According to Marx

“The proletarians cannot become masters of the productive forces of society, except by abolishing their own previous mode of appropriation, and thereby also every other previous mode of appropriation. They have nothing of their own to secure and to fortify; their mission is to destroy all previous securities for, and insurances of, individual property.”

The answer is to destroy everything? 

Seems counter-productive, don’t you think?

Why would someone even think this is a good idea, let alone suggest it?

Why would someone even carry it out?

Only those of low education and understanding, Marx it seems, doesn’t have a high opinion of those he thinks should run things, unless of course they are being controlled by someone who they do their bidding for.

If you have means and own property and someone tells a bunch of people that the only way we can become equal is by destroying property, what do you think they are going to do?

The elites have property and means, and generally more than everyone, yet they are conspicuously absent from them again.

Page 19 offers something yet again.

”Society can no longer live under this bourgeoisie, in other words, its existence is no longer compatible with society,”

What society does he mean?

More importantly, what does he mean?

Does Marx want to go back to the days of feudal lords and peasants?

What benefit does that have to anyone in modern society? 

Is its existence is no longer compatible with society? Yes, if you are an elite and what to keep the status quo.

Page 20, the Communists are interested:

“In the national struggles of the proletarians of the different countries”

A noble cause, but kind of huge, given the technology of 1848.

Today, it would be easy to create a global organization all from the comfort of your own home, yet in 1848 Marx is thinking globally when most people probably aren’t.

What would something like this take? Money, time, and effort, absolutely, but it would also require bodies.

There would have to be I would think hundreds if not thousands of people in every country all working towards the same goal.

If true, this somehow doesn’t strike me as a proletarian uprising or revolution.

One would need time, and a lot of it, at least a few are doing this full-time, I would imagine.

They have to live, which means they are being paid. 

Who then is paying them for the pleasure of building a party?

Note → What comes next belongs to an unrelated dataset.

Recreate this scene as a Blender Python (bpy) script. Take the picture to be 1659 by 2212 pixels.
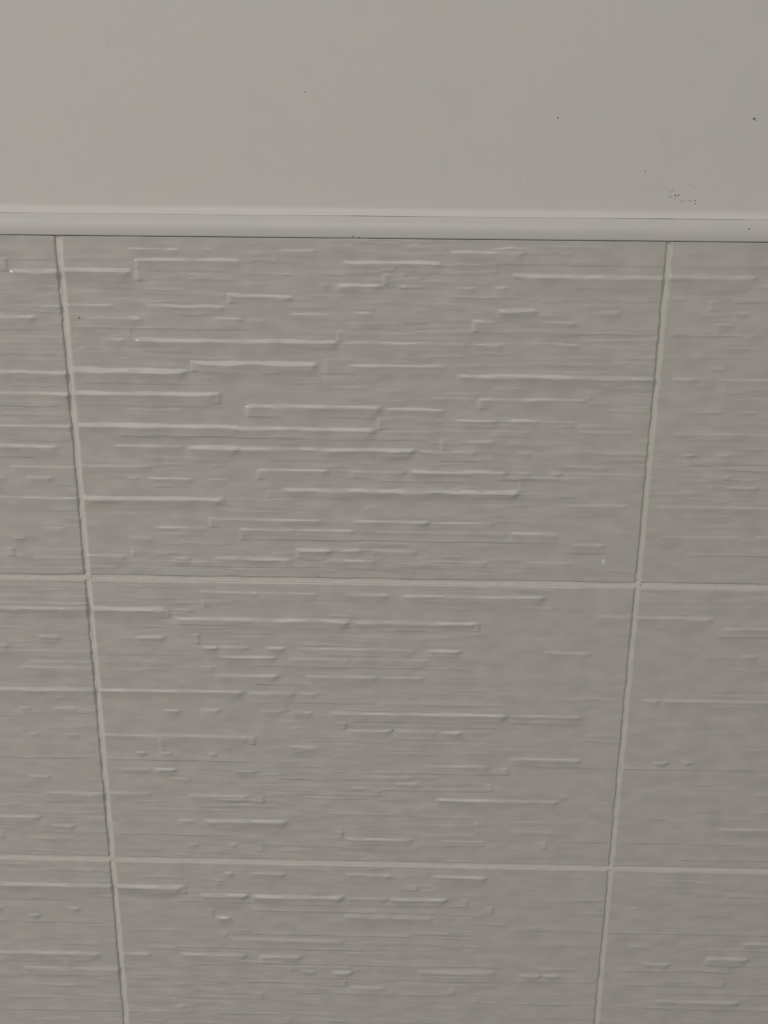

Note the need for the Communists to form

“…the proletariat into a class”

This is first before they achieve their goals of conquest and power.

A class is fine all things considered, but within this class that apparently needs to gain power, it is an impossibility for a hundred or a thousand people to suddenly have a hive mind and have a single purpose and execution of a plan.

Someone will need to be in charge, and if they achieve their goals, isn’t it likely that the person in charge is going to be the person who is now in charge of the political power?

Isn’t that anathema to what the communists believe?

It seems to me the amount of churn something like this would create would be enormous and completely counter-productive, but who benefits from such a situation?

Not the bougioise because they are the ones who’ve had all their property destroyed and are laying in the ditch as the “unwashed masses” take power.

royal elites

Again, isn’t it curious that there is no talk of the elites?

How long do you think it would take for a level of corruption to enter an organization that would tarnish it’s goals or ideals?

On to page 21 Marx plainly states:

“Abolition of private property”

In the vernacular of 2022 You will own nothing and be happy

Curious how all the sycophants, tell us we are wrong, when a stated goal of the Communist Manifesto is just that.

Just remember, the only way you have equal rights to economic resources is if all of us don’t have any.

But why would I love it?

Why is abolishing private property a good thing? 

I guess at least Marx is internally coherent.

The proletariat burn everything to the ground so there is no private property.

Instead, according to how I understand what I’m reading are we to believe that only a few things shared amongst everyone will be better because according to Marx wage-labour doesn’t create property.

“It creates capital, i.e., that kind of property which exploits wage-labour, and which cannot increase except upon condition of begetting a new supply of wage-labour for fresh exploitation.”

I guess owning that new phone, or desk, or pen, or any other material item it bad because it exploits the workers who create it.

Notice how Marx evades the question.

“Do you mean the property of petty artizan and of the small peasant, a form of property that preceded the bourgeois form?”

He doesn’t outright say yes instead, he alludes that it’s already destroyed, so what’s the point of mentioning it when it’s already gone?

“There is no need to abolish that; the development of industry has to a great extent already destroyed it, and is still destroying it daily.”

The act of merely buying something appears to be a problem for Marx

”It creates capital, i.e., that kind of property which exploits wage-labour, and which cannot increase except upon condition of begetting a new supply of wage-labour for fresh Exploitation”.

It is a curious way to look at something when, by his own admission, the wage-labourer creates his own situation by working to produce that object.

Is this one reason governments around the world are advocating for a guaranteed basic income with the thinking that the wage-labourer no longer needs to be exploited by creating capital?

I suppose makes sense given that only “the right amount” will be produced from now on."

Most would agree, western society is wasteful and exploitive in several ways.

I think most could agree with that but wouldn’t it be more beneficial to fix those problems instead of limiting production and give away “free money”?

I’m not an economist, but this doesn’t seem like a good long-term solution to anything.